#### DATA FOR THIS TASK ####
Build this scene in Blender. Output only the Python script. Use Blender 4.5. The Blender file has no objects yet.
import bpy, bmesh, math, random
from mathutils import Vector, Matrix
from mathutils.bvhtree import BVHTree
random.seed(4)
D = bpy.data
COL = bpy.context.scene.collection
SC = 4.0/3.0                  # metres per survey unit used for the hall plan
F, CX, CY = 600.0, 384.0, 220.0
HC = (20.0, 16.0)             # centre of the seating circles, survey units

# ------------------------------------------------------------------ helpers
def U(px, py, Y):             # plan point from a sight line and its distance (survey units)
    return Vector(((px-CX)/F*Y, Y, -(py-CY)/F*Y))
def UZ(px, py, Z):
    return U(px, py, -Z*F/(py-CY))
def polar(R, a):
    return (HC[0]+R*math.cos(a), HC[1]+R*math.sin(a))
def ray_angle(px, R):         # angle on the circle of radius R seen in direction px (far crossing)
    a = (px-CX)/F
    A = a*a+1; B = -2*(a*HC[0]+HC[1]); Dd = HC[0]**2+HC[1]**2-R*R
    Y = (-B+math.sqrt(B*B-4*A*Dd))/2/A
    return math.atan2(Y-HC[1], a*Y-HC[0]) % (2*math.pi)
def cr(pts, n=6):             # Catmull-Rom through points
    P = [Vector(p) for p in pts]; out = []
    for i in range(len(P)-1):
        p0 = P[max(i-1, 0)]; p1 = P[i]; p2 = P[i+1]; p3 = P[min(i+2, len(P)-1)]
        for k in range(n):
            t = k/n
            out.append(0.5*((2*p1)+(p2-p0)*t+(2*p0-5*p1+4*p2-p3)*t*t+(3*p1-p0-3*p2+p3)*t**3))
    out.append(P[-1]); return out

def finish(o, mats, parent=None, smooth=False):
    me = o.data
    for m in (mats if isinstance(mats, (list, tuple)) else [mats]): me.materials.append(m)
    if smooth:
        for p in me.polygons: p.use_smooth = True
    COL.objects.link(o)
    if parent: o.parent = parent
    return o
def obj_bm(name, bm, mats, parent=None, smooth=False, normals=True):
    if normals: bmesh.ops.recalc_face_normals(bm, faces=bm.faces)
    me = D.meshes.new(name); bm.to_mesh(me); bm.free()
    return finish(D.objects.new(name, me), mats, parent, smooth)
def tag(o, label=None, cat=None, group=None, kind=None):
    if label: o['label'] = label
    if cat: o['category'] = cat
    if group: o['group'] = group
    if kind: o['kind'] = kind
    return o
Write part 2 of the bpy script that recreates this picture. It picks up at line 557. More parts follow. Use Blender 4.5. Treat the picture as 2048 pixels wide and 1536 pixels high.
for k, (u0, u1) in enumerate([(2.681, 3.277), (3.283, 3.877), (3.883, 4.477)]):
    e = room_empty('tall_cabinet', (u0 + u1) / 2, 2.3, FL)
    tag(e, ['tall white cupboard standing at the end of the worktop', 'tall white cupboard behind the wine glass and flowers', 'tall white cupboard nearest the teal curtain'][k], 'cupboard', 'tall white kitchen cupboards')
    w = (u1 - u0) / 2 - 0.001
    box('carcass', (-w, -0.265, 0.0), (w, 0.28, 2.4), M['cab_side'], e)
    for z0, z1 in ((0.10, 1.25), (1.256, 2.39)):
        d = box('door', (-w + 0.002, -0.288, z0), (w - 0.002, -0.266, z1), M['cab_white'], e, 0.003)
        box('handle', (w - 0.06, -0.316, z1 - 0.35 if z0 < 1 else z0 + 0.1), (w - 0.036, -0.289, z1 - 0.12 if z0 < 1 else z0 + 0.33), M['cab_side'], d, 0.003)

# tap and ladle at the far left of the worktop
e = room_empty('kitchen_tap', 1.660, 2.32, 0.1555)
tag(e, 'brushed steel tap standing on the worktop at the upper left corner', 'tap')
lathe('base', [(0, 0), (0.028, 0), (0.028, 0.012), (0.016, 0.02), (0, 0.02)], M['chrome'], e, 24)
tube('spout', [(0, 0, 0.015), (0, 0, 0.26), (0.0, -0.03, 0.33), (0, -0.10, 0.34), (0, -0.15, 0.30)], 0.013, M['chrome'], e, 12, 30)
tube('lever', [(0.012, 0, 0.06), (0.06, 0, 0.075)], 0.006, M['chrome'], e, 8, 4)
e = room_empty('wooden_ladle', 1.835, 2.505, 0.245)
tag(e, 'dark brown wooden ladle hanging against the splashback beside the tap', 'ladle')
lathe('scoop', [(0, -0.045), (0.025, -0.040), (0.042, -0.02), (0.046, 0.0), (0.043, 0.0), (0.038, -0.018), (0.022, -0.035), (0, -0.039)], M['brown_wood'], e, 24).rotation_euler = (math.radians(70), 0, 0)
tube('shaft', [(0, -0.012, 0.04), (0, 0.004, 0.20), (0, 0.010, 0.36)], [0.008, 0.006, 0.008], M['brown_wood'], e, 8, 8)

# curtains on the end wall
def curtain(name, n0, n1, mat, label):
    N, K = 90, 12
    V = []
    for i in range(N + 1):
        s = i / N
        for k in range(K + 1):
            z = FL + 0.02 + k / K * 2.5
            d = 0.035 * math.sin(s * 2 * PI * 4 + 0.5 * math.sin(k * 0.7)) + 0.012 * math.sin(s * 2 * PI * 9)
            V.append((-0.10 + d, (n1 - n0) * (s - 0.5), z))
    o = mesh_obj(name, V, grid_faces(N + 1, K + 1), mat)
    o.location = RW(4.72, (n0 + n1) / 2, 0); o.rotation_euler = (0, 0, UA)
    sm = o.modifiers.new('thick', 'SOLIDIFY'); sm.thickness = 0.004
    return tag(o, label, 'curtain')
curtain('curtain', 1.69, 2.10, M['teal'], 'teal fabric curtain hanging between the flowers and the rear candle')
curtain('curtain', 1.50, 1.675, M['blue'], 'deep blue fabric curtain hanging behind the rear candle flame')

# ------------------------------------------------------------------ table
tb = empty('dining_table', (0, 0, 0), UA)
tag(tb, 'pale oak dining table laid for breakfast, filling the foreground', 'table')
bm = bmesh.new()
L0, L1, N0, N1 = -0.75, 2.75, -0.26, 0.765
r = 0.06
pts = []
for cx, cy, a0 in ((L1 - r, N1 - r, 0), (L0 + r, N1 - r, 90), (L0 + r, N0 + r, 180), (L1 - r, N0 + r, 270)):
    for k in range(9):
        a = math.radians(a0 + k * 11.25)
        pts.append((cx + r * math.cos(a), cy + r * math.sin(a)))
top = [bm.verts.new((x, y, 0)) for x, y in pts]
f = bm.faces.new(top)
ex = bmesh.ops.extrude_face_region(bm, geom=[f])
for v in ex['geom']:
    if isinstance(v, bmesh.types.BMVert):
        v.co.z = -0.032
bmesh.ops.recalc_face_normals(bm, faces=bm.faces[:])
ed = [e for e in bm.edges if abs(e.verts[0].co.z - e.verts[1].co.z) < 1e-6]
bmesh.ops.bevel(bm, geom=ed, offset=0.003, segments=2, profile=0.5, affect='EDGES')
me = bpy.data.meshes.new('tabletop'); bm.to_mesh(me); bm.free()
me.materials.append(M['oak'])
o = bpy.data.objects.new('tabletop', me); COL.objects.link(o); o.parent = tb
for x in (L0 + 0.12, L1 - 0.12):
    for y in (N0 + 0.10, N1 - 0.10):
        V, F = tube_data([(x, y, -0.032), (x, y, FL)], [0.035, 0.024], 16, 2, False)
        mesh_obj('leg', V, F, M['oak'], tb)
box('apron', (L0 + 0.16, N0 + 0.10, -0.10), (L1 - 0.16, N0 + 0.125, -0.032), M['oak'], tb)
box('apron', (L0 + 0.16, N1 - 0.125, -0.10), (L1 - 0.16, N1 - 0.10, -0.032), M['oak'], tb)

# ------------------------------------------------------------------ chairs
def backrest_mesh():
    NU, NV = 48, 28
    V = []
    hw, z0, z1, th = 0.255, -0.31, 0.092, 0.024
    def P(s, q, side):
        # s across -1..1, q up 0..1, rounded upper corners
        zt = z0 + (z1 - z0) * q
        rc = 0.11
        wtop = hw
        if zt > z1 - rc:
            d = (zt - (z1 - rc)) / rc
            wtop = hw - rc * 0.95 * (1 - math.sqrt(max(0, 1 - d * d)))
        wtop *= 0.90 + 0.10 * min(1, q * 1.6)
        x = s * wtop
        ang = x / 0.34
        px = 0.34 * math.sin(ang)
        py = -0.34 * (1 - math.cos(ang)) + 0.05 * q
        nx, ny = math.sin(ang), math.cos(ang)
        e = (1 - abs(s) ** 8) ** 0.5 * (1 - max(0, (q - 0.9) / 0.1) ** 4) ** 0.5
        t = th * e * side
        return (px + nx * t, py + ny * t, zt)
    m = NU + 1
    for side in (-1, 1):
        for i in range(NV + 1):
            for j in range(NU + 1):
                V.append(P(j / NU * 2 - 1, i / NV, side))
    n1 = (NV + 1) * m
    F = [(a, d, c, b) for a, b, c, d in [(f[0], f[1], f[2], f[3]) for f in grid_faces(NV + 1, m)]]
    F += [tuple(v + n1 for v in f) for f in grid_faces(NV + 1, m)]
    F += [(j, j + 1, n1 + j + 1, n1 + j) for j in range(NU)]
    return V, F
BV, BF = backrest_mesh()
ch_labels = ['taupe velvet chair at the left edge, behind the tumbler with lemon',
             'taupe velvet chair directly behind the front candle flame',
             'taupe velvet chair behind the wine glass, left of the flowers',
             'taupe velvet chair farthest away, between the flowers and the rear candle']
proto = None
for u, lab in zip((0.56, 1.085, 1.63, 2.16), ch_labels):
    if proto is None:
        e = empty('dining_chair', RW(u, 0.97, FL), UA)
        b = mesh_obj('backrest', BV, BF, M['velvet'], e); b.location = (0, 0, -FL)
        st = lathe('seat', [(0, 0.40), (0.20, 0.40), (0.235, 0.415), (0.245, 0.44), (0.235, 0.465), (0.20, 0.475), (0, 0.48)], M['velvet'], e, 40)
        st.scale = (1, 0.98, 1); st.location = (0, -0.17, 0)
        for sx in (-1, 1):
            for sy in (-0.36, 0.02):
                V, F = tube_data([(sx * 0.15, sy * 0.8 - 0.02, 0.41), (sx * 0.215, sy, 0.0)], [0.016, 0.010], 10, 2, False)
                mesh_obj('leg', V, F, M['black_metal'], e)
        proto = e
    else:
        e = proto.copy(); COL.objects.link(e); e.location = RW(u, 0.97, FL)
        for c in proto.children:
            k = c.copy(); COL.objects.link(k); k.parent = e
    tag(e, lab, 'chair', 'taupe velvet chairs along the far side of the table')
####
## TASK OBJECTIVE
Please transcribe, exactly and with nothing added, the lines from the first line of the material above through the line that contains "out.append(P[-1]); return out".

## ANSWER
Build this scene in Blender. Output only the Python script. Use Blender 4.5. The Blender file has no objects yet.
import bpy, bmesh, math, random
from mathutils import Vector, Matrix
from mathutils.bvhtree import BVHTree
random.seed(4)
D = bpy.data
COL = bpy.context.scene.collection
SC = 4.0/3.0                  # metres per survey unit used for the hall plan
F, CX, CY = 600.0, 384.0, 220.0
HC = (20.0, 16.0)             # centre of the seating circles, survey units

# ------------------------------------------------------------------ helpers
def U(px, py, Y):             # plan point from a sight line and its distance (survey units)
    return Vector(((px-CX)/F*Y, Y, -(py-CY)/F*Y))
def UZ(px, py, Z):
    return U(px, py, -Z*F/(py-CY))
def polar(R, a):
    return (HC[0]+R*math.cos(a), HC[1]+R*math.sin(a))
def ray_angle(px, R):         # angle on the circle of radius R seen in direction px (far crossing)
    a = (px-CX)/F
    A = a*a+1; B = -2*(a*HC[0]+HC[1]); Dd = HC[0]**2+HC[1]**2-R*R
    Y = (-B+math.sqrt(B*B-4*A*Dd))/2/A
    return math.atan2(Y-HC[1], a*Y-HC[0]) % (2*math.pi)
def cr(pts, n=6):             # Catmull-Rom through points
    P = [Vector(p) for p in pts]; out = []
    for i in range(len(P)-1):
        p0 = P[max(i-1, 0)]; p1 = P[i]; p2 = P[i+1]; p3 = P[min(i+2, len(P)-1)]
        for k in range(n):
            t = k/n
            out.append(0.5*((2*p1)+(p2-p0)*t+(2*p0-5*p1+4*p2-p3)*t*t+(3*p1-p0-3*p2+p3)*t**3))
    out.append(P[-1]); return out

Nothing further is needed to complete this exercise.